Only in a society where children’s’ self-esteem has been made the Holy Grail of the educational system could a 19-year old communications major from Maryland State with a love of show tunes presume to place her opinion about singing on the same scale with that of a 30-year record industry vet who could tile the floor of his mansion with the gold records he’s honchoed. And who lied to this young woman and told her that the amusement she derived from her activity is somehow relevant to evaluating the skill she displayed in executing it?
But you can see in the eyes of the smart ones that they are thinking about what Simon said. That’s good – criticism is the key to improvement. Validation is the key to staying lousy.
Simon, like all rebels, comes in for his share of grief. He is mocked for his huge ego, but he has a right to a healthy ego – Simon is tremendously successful music impresario. He earned it. The problem is the huge egos of people who have not.
Mostly, Simon is accused of taking pleasure in slashing the contestants down to size, but a closer look proves that is just not so. Simon is never happy when trashing a performance – there’s no smile, no hint of delight. If anything, he is irritated, offended that he and the audience were presented with a poorly arranged, lazily performed, overindulgent mess of a performance. The only time he is clearly happy, in fact, is when someone does well.
“That was brilliant,” he will say in exactly the same way he just told a lesser performer that she sounded like a broken woodchipper with a chest cold. But you can see the comer of his thin lips turn upwards in delight. Simon does not enjoy failure. He enjoys earned success.
Where society seeks to avoid at all costs “stigmatizing” people by telling the truth about them, Simon swims upstream against this feel-good nonsense like some kind of truth-telling salmon.
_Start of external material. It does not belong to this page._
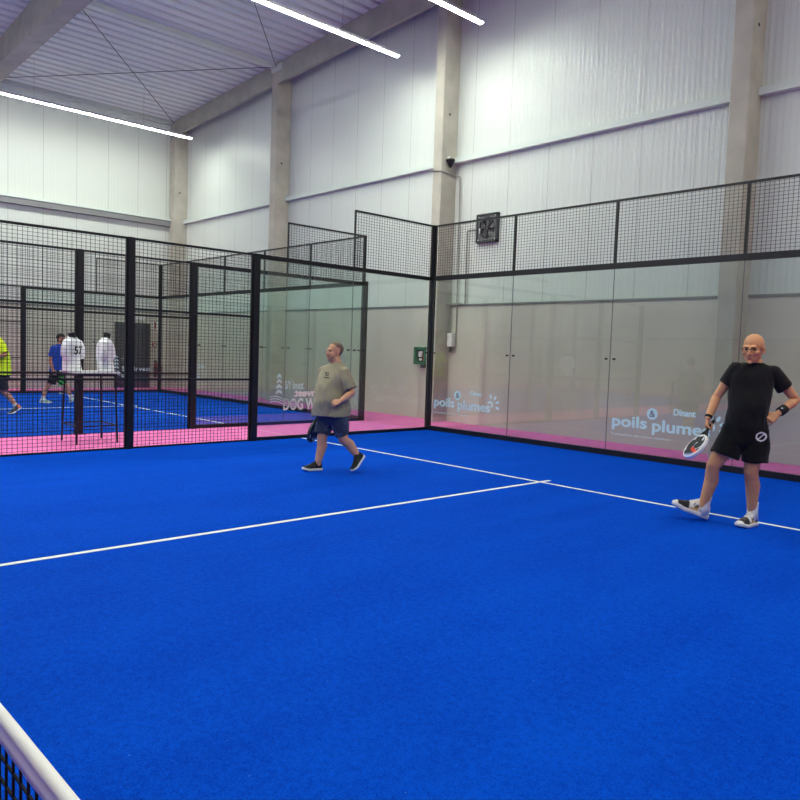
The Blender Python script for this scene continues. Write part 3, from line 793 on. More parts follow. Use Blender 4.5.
def head_shapes(bm, c, F, k, neck, chub=0):
    F = V(F).normalized(); U = (V((0, 0, 1))-F*F.z).normalized(); L = U.cross(F)
    R3 = Matrix((L, F, U)).transposed()
    P = lambda l, f, u: V(c)+(L*l+F*f+U*u)*k
    E_ = lambda p, r, sub=3: ell(bm, P(*p), [x*k for x in r], R3, sub)
    E_((0, -.018, .036), (.075, .094, .084), 4); E_((0, .028, -.03), (.061, .062, .084), 4); E_((0, .036, -.072), (.050, .052, .042)); E_((0, .076, -.099), (.022, .018, .015))
    for s in (-1, 1):
        E_((s*.042, .058, -.028), (.022, .026, .020)); E_((s*.013, .098, -.037), (.0095, .011, .008))
        M2 = R3 @ Matrix.Rotation(s*.35, 3, 'Z') @ Matrix.Rotation(.15, 3, 'X')
        ell(bm, P(s*.078, -.012, -.008), (.009*k, .019*k, .032*k), M2, 3); ell(bm, P(s*.074, .004, -.03), (.008*k, .010*k, .012*k), M2, 2)
    E_((-.026, .078, .022), (.026, .018, .011)); E_((.026, .078, .022), (.026, .018, .011))
    tube(bm, [P(0, .086, .014), P(0, .097, -.012), P(0, .1075, -.034)], [.0085*k, .010*k, .0128*k], 12)
    if chub:
        E_((0, .025, -.088), (.058, .056, .04)); E_((-.045, .045, -.055), (.026, .032, .032)); E_((.045, .045, -.055), (.026, .032, .032)); tube(bm, [P(0, .005, -.07), V(neck)+F*.015], [.062*k, .068*k], 20)
    E_((0, .091, -.0605), (.022, .011, .0062)); E_((0, .089, -.0725), (.019, .011, .0075))
    tube(bm, [P(0, -.028, -.03), P(0, -.025, -.085), V(neck)+V((0, 0, .01)), V(neck)-V((0, 0, .07))], [.056*k, .054*k, .060*k, .072*k], 20)
    return P, R3, L, F, U

def shoe(parent, heel, toe, up=(0, 0, 1), paintf=None, sole='sole', lace='lace', wide=1.0, tall=1.0):
    heel, toe = V(heel), V(toe); Ls = (toe-heel).length; A, Uq = ortho(toe-heel, up); S = A.cross(Uq); k = Ls/.29
    prof = [(0, .020, .060), (.03, .031, .088), (.09, .038, .102), (.2, .041, .108), (.33, .041, .105), (.42, .043, .094), (.52, .045, .080), (.64, .049, .070), (.78, .050, .062), (.9, .046, .055), (.965, .036, .048), (1, .022, .038)]
    bm = B(); n = 24; rows = []
    for t, w, h in interp(prof, 3):
        z0 = .014+.02*max(0, t-.72)/.28; row = []
        for i in range(n):
            a = 2*PI*i/n; cx = math.copysign(abs(math.cos(a))**.8, math.cos(a)); sz = math.sin(a)
            z = z0+(h-z0)*(sz if sz > 0 else 0)+(.0 if sz > 0 else sz*.006)
            row.append(bm.verts.new(heel+A*(t*Ls)+S*(cx*w*k*wide*(1-.12*max(sz, 0)))+Uq*(z*k*tall)))
        rows.append(row)
    for a_, b_ in zip(rows, rows[1:]):
        for i in range(n): j = (i+1) % n; bm.faces.new((a_[i], a_[j], b_[j], b_[i]))
    bm.faces.new(rows[0]); bm.faces.new(rows[-1][::-1])
    bmesh.ops.recalc_face_normals(bm, faces=bm.faces[:])
    me = bpy.data.meshes.new('shoe'); bm.to_mesh(me); bm.free(); me.polygons.foreach_set('use_smooth', [True]*len(me.polygons))
    c_ = co_of(me)-np.array(heel); t = c_@np.array(A)/Ls; s_ = c_@np.array(S)/k; z_ = c_@np.array(Uq)/k/tall
    paint(me, paintf(me, t, s_, z_)); o = link('shoe', me, M['shoe'], parent)
    bm = B(); rings = []
    for t, w, h in interp(prof, 3):
        ts = .020*max(0, t-.75)/.25; rings.append((heel+A*((t*1.02-.01)*Ls)+Uq*((.013*tall+ts)*k), S, Uq, (w+.005)*k*wide, (.0155 if t < .9 else .013)*k*tall, 4.5))
    loft(bm, rings, 24); obj('sole', bm, M[sole], o, smooth=True)
    for i in range(4):
        t = .37+.065*i; h = np.interp(t, [p[0] for p in prof], [p[2] for p in prof])+.003
        bm = B(); tube(bm, [heel+A*(t*Ls)+S*(.022*k*q)+Uq*((h-.007*q*q)*k*tall) for q in (-1, -.5, 0, .5, 1)], .0032*k, 6); obj('lace', bm, M[lace], o)
    return o

def person(label, base, az, sp):
    fx, fy = az; root = empty('person', (base[0], base[1], .008), math.atan2(-fx, fy)); tag(root, label, 'person')
    vx = sp.get('voxel', .0045); k = sp.get('hk', 1.0)
    bm = B(); P, R3, L, F, U = head_shapes(bm, sp['head'], sp['F'], k, sp['neck'], sp.get('chub', 0))
    bmk = sp.get('bulk', 1.0)
    # torso (smaller than the shirt) and pelvis
    def rg(r, sh): x, y, z, yw, a, b = r; yw = math.radians(yw); return ((x, y, z), (math.cos(yw), math.sin(yw), 0), (-math.sin(yw), math.cos(yw), 0), max(a-sh, .03), max(b-sh, .03), 2.3)
    SR = interp(sp['shirt'], 3); HR = interp(sp['shorts'], 3)
    loft(bm, [rg(r, .024) for r in SR], 24); loft(bm, [rg(r, .022) for r in HR], 24)
    for a in sp['arms']:
        s, e, w = V(a['sh']), V(a['el']), V(a['wr'])
        m1, f1, f2 = s.lerp(e, .5), e.lerp(w, .28), e.lerp(w, .65)
        q = bmk
        tube(bm, [s.lerp(V(sp['neck'])-V((0, 0, .1)), .25), s, m1, s.lerp(e, .85), e, f1, f2, w], [.06*q, .057*q, .048*q, .041*q, .040*q, .043*q, .036*q, (.029*q, .025*q)], 16)
        hand(bm, w+(w-e).normalized()*.005, a['d'], a['n'], a['right'], a.get('curl', (.3, .35, .3)), a.get('thumb', .4), a.get('hk', 1.0))
    for l in sp['legs']:
        h, kn, an = V(l['hip']), V(l['knee']), V(l['ank']); back = V(l.get('back', (0, 0, 0)))
        heel, toe = V(l['heel']), V(l['toe'])
        q = bmk*sp.get('legk', 1.0)
        tube(bm, [h+V((0, 0, .03)), h.lerp(kn, .3), h.lerp(kn, .7), kn, kn.lerp(an, .15)+back*.3, kn.lerp(an, .33)+back, kn.lerp(an, .65)+back*.4, an, an-V((0, 0, .02))], [.088*q, .084*q, .066*q, .056*q, .054*q, .058*q, .047*q, .036*q, .034*q], 18)
        ft = heel.lerp(toe, .12); tube(bm, [an, heel.lerp(toe, .18)+(an-heel.lerp(toe, .18))*.4, heel.lerp(toe, .45)+V((0, 0, .035)), heel.lerp(toe, .75)+V((0, 0, .028))], [.034, .034, .028, .02], 12)
    me = fuse(bm, vx, 3)
    c_ = co_of(me); n_ = no_of(me)
    hc = np.array(P(0, 0, 0)); loc = lambda p: np.array(P(*p))
    hl = np.stack([(c_-hc)@np.array(L), (c_-hc)@np.array(F), (c_-hc)@np.array(U)], 1)/k
    inhead = (np.abs(hl) < .16).all(1)
    # eye sockets and mouth line
    dsp = np.zeros(len(c_))
    for s in (-1, 1): dsp += .008*gauss(hl, (s*.031, .088, .001), (.015, .03, .010))
    dsp += .005*gauss(hl, (0, .098, -.0662), (.021, .03, .0028))
    c2 = c_-np.array(F)[None, :]*(dsp*inhead)[:, None]*k; set_co(me, c2)
    col = flatcol(me, sp.get('skin', SKIN)); dark = sp.get('dark', lin((150, 92, 74)))
    nz = np.array([noise.noise(V(p)*22) for p in c_]) if len(c_) < 400000 else np.zeros(len(c_))
    blend(col, .10+.15*nz, dark)
    red = lin((196, 112, 96))
    wf = gauss(hl, (0, .112, -.03), .018)*.5
    for s in (-1, 1): wf = wf+gauss(hl, (s*.044, .07, -.032), .022)*.45+gauss(hl, (s*.082, -.012, -.008), .03)*.4
    blend(col, wf*inhead, red)
    blend(col, (gauss(hl, (0, .1, -.0605), (.019, .03, .005))+gauss(hl, (0, .1, -.072), (.017, .03, .006)))*.75*inhead, lin((170, 92, 88)))
    blend(col, gauss(hl, (0, .1, -.0665), (.021, .03, .0022))*.9*inhead, lin((90, 45, 42)))
    for s in (-1, 1): blend(col, gauss(hl, (s*.030, .09, .0215), (.017, .03, .0042))*sp.get('brow', .7)*inhead, sp.get('browc', lin((92, 74, 62))))
    bd = sp.get('beard', 0)
    if bd:
        w = sstep(-hl[:, 2], .038, .06)*sstep(hl[:, 1], -.01, .03)*(hl[:, 2] > -.125)*(1-gauss(hl, (0, .1, -.066), (.02, .04, .011)))
        blend(col, w*bd*inhead, sp.get('beardc', lin((96, 80, 72))))
    if sp.get('stub'):
        w = sstep(hl[:, 2], -.02, .0)*sstep(-hl[:, 1], -.005, .03)*(1-sstep(hl[:, 2], .03, .07)); blend(col, w*sp['stub']*inhead, lin((150, 128, 116)))
    for l in sp['legs']: blend(col, gauss(c_, l['knee'], .06)*.35, red); 
    for a in sp['arms']: blend(col, gauss(c_, a['el'], .05)*.3, red)
    lowz = 1-sstep(c_[:, 2], .2, .9); blend(col, lowz*.25, sp.get('legc', lin((205, 160, 142))))
    paint(me, col); body = link('body', me, M['skin'], root)
    # eyes
    for s in (-1, 1):
        b = B(); ell(b, P(s*.031, .0685, .001), (.0125*k,)*3, R3, 3); em = bpy.data.meshes.new('eye'); b.to_mesh(em); b.free(); em.polygons.foreach_set('use_smooth', [True]*len(em.polygons))
        e_ = (co_of(em)-np.array(P(s*.031, .0685, .001)))/k; fr = np.sqrt((e_@np.array(L))**2+(e_@np.array(U))**2); ff = e_@np.array(F)
        cc = flatcol(em, lin((142, 116, 102))); blend(cc, ((fr < .0068)&(ff > 0)).astype(float), lin((84, 66, 52))); blend(cc, ((fr < .0028)&(ff > 0)).astype(float), lin((10, 10, 10)))
        paint(em, cc); link('eye', em, M['eye'], root)
    if sp.get('hair'):
        th, hm, test = sp['hair']
        keep = test(hl)&inhead
        b = B(); b.from_mesh(me); b.verts.ensure_lookup_table()
        dead = [v for v in b.verts if not keep[v.index]]; bmesh.ops.delete(b, geom=dead, context='VERTS')
        for f in b.faces: f.smooth = True
        ext = bmesh.ops.solidify(b, geom=b.faces[:], thickness=-th)
        for v in b.verts: v.co += v.normal*.0004
        hm_ = bpy.data.meshes.new('hair'); b.to_mesh(hm_); b.free(); hm_.polygons.foreach_set('use_smooth', [True]*len(hm_.polygons)); link('hair', hm_, hm, root)
    # shirt
    b = B(); loft(b, [rg(r, 0) for r in SR], 32, -.05, -.03)
    for a in sp['arms']:
        s, e = V(a['sh']), V(a['el']); sl = sp.get('sleeve', .62); q = bmk; nk = V(sp['neck'])-V((0, 0, .07))
        r0 = .070*q; r1 = sp.get('cuff', .076)*q; sg = V((0, 0, -.012))
        tube(b, [s.lerp(nk, .35), s+V((0, 0, .004))], [r0*.92, r0], 20)
        u, w, d = frame_of(e-s); rr = [(s, u, w, r0, r0, 2), (s.lerp(e, sl*.5)+sg*.5, u, w, (r0+r1)/2, (r0+r1)/2, 2), (s.lerp(e, sl)+sg, u, w, r1, r1*.95, 2)]
        loft(b, rr, 22, .02, -.06)
    me = fuse(b, vx*1.2, 5); c_ = co_of(me); n_ = no_of(me); fa = sp.get('fold', .008); off = base[0]*3
    zlo, zhi = min(r[2] for r in SR), max(r[2] for r in SR)
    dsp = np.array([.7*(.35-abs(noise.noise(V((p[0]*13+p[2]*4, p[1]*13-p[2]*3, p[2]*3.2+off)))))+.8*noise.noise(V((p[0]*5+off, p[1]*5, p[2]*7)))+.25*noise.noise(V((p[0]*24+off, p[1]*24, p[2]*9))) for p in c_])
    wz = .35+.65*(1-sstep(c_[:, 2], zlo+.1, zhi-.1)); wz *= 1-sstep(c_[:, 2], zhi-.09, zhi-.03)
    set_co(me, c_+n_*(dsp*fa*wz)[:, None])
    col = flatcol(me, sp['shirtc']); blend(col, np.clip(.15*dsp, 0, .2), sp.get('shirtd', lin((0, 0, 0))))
    if sp.get('shirtprint'): sp['shirtprint'](c_, n_, col)
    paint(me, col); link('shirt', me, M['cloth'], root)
    # shorts
    b = B(); loft(b, [rg(r, 0) for r in HR], 32, -.01, -.01)
    for l in sp['legs']:
        h, hm = V(l['hip']), V(l['hem']); u, w, d = frame_of(hm-h, (1, 0, 0)); r0, r1 = sp.get('thigh', .098), l.get('hr', .1)
        loft(b, [(h+V((0, 0, .05)), u, w, r0*.9, r0*.9, 2), (h.lerp(hm, .3), u, w, r0*1.02, r0*1.02, 2), (h.lerp(hm, .7), u, w, (r0+r1)/2, (r0+r1)/2, 2), (hm, u, w, r1, r1*l.get('hf', .95), 2)], 24, 0, -.07)
    me = fuse(b, vx*1.1, 5); c_ = co_of(me); n_ = no_of(me)
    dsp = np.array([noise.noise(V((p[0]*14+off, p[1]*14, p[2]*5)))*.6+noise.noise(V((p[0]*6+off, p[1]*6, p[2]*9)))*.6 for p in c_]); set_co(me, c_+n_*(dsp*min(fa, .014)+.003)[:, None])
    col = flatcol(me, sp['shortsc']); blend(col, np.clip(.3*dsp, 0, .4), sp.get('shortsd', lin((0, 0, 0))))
    if sp.get('shortsprint'): sp['shortsprint'](c_, n_, col)
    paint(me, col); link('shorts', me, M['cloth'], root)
    for l in sp['legs']:
        shoe(root, l['heel'], l['toe'], l.get('up', (0, 0, 1)), sp['shoepaint'], sp.get('solem', 'sole'), sp.get('lacem', 'lace'), sp.get('wide', 1.0), sp.get('tall', 1.0))
        if l.get('sock'):
            p0, p1, r0, r1 = l['sock']; b = B(); u, w, d = frame_of(V(p1)-V(p0)); p0, p1 = V(p0), V(p1)
            loft(b, [(p0, u, w, r0*1.1, r0*1.2, 2), (p0.lerp(p1, .4), u, w, r0, r0, 2), (p0.lerp(p1, .85), u, w, r1, r1, 2), (p0.lerp(p1, .9), u, w, r1*1.03, r1*1.03, 2), (p1, u, w, r1*1.03, r1*1.03, 2)], 20, 0, -.03); obj('sock', b, M[l.get('sockm', 'sock')], root, smooth=True)
    return root, P, R3, L, F, U, k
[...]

Like so much of society, many of the contestants show up believing they are somehow entitled to validation. In the past, this misconception would have been dispelled by parents and teachers. Now it’s up to Simon.
The American people are hungry for the kind of conservative values like hard work, discipline and healthy competition that “Idol” rewards. The show is a huge hit and Simon is its (pardon the expression) heart. At the risk of inflating his ego further, Simon Cowell is clearly the most important British contribution to Anglo-American civilization since the Magna Carta.